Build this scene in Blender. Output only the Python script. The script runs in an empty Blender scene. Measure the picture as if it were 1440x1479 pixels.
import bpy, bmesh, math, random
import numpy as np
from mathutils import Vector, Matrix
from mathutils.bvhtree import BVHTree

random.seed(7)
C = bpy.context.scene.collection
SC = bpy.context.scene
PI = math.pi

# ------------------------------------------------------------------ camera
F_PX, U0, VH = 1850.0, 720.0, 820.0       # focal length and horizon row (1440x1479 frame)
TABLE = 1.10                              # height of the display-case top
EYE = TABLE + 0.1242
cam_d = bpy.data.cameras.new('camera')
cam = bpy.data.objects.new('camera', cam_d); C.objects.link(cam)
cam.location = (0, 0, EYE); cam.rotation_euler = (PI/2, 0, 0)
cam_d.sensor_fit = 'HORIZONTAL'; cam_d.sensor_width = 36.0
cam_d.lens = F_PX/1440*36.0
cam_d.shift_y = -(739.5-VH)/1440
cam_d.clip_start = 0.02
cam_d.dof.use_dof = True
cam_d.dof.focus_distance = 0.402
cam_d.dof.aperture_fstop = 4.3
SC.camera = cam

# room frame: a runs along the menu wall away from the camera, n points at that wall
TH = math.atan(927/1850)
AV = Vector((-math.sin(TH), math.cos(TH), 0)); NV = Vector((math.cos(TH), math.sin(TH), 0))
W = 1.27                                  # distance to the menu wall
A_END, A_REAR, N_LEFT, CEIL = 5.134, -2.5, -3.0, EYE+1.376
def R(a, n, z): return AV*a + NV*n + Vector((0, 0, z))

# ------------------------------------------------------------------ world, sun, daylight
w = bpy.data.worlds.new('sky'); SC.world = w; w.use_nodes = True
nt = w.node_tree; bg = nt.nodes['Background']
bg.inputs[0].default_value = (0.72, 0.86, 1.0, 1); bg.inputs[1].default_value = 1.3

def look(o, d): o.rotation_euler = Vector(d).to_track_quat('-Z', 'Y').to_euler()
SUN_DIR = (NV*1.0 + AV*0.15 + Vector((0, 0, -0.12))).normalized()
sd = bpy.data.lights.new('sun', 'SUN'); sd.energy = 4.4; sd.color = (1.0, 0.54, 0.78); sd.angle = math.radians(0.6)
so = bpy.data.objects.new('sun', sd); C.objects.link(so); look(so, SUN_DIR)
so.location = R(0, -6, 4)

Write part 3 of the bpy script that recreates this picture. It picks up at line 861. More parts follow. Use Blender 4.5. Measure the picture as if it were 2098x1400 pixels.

Directive
Output the records above in their entirety, exactly.

Problem solution
Build this scene in Blender. Output only the Python script. The script runs in an empty Blender scene. Measure the picture as if it were 1440x1479 pixels.
import bpy, bmesh, math, random
import numpy as np
from mathutils import Vector, Matrix
from mathutils.bvhtree import BVHTree

random.seed(7)
C = bpy.context.scene.collection
SC = bpy.context.scene
PI = math.pi

# ------------------------------------------------------------------ camera
F_PX, U0, VH = 1850.0, 720.0, 820.0       # focal length and horizon row (1440x1479 frame)
TABLE = 1.10                              # height of the display-case top
EYE = TABLE + 0.1242
cam_d = bpy.data.cameras.new('camera')
cam = bpy.data.objects.new('camera', cam_d); C.objects.link(cam)
cam.location = (0, 0, EYE); cam.rotation_euler = (PI/2, 0, 0)
cam_d.sensor_fit = 'HORIZONTAL'; cam_d.sensor_width = 36.0
cam_d.lens = F_PX/1440*36.0
cam_d.shift_y = -(739.5-VH)/1440
cam_d.clip_start = 0.02
cam_d.dof.use_dof = True
cam_d.dof.focus_distance = 0.402
cam_d.dof.aperture_fstop = 4.3
SC.camera = cam

# room frame: a runs along the menu wall away from the camera, n points at that wall
TH = math.atan(927/1850)
AV = Vector((-math.sin(TH), math.cos(TH), 0)); NV = Vector((math.cos(TH), math.sin(TH), 0))
W = 1.27                                  # distance to the menu wall
A_END, A_REAR, N_LEFT, CEIL = 5.134, -2.5, -3.0, EYE+1.376
def R(a, n, z): return AV*a + NV*n + Vector((0, 0, z))

# ------------------------------------------------------------------ world, sun, daylight
w = bpy.data.worlds.new('sky'); SC.world = w; w.use_nodes = True
nt = w.node_tree; bg = nt.nodes['Background']
bg.inputs[0].default_value = (0.72, 0.86, 1.0, 1); bg.inputs[1].default_value = 1.3

def look(o, d): o.rotation_euler = Vector(d).to_track_quat('-Z', 'Y').to_euler()
SUN_DIR = (NV*1.0 + AV*0.15 + Vector((0, 0, -0.12))).normalized()
sd = bpy.data.lights.new('sun', 'SUN'); sd.energy = 4.4; sd.color = (1.0, 0.54, 0.78); sd.angle = math.radians(0.6)
so = bpy.data.objects.new('sun', sd); C.objects.link(so); look(so, SUN_DIR)
so.location = R(0, -6, 4)

Write part 3 of the bpy script that recreates this picture. It picks up at line 861. More parts follow. Use Blender 4.5. Measure the picture as if it were 2098x1400 pixels.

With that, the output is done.